Updated: Jul 17, 2020

Your 2020 Update

The 6th of April sees the start of the new tax year and with a new tax year comes new tax rules, including the dreaded Inheritance Tax.


However, we have some good news! This year the residence nil rate band has been increased to £175,000 meaning that, as of 6 April 2020, most married couples will be able to leave £1 million without paying any inheritance tax.



What is Inheritance Tax?


Inheritance Tax is a hot topic, mainly with people not wanting to pay it, or more accurately not wanting their beneficiaries to pay it after their death. The great publicity which often surrounds Inheritance Tax is, however, surprising when you consider that only 5% of estates of people who die are subject to Inheritance Tax.


Everybody has a nil rate band of £325,000. This means that if your estate (the value of everything that you own) is less than £325,000 there will be no inheritance tax to pay.


If you are married or you have entered into a civil partnership, you can transfer your nil rate band to your spouse. This means that usually there will be no inheritance tax to pay on the first death. Then, when the second person passes away, their Estate can claim their spouse's nil rate band as well as their own. This means that their Estate could have up to a £650,000 tax-free allowance.

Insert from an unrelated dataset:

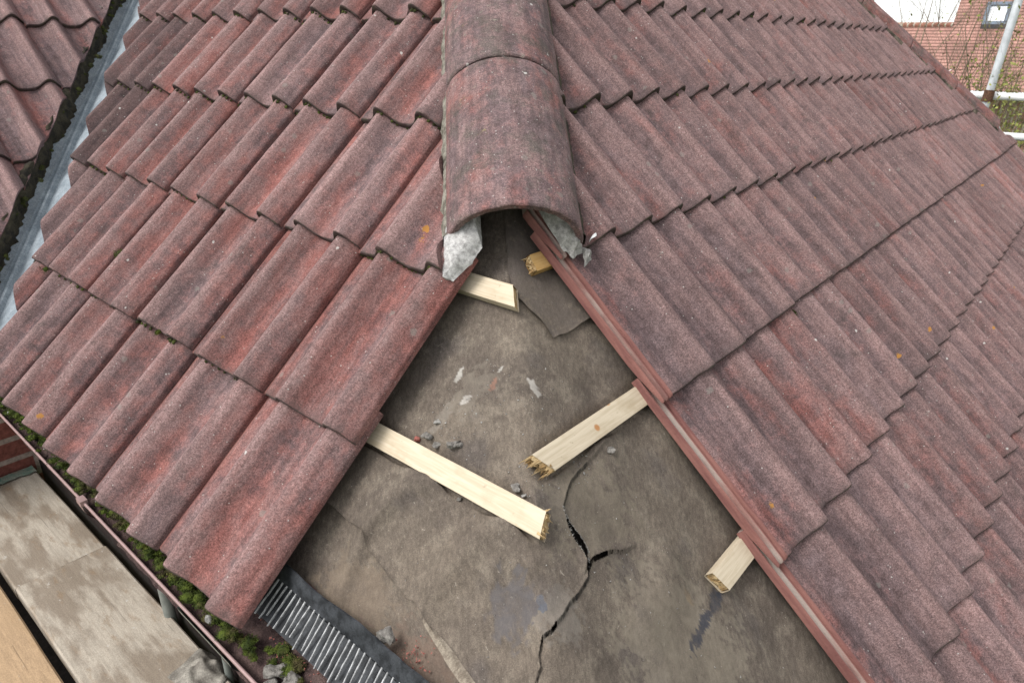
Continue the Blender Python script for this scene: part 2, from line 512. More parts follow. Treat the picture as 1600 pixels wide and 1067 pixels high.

You must be married or have entered into a civil partnership. There is no such thing as a common-law husband/wife.


Any value over this would potentially be taxed at 40% if no further exemptions are applicable, such as the residence nil rate band.


The transferable nil rate band may be reduced in value if on the first death some gifts or part of the Estate were left to other Beneficiaries who are not exempt such as children, other relatives or friends.


So, if you are married and you have an estate worth up to £650,000 in most cases there will be no inheritance tax to pay.



The Residence Nil Rate Band


As of April 2017, if you own a property (or shares in the property) and you are leaving it to their direct descendants (usually children, grandchildren, step-children or foster children) are entitled to an additional tax-free amount. This is called the Residence Nil Rate Band and it effectively increases the threshold for Inheritance Tax.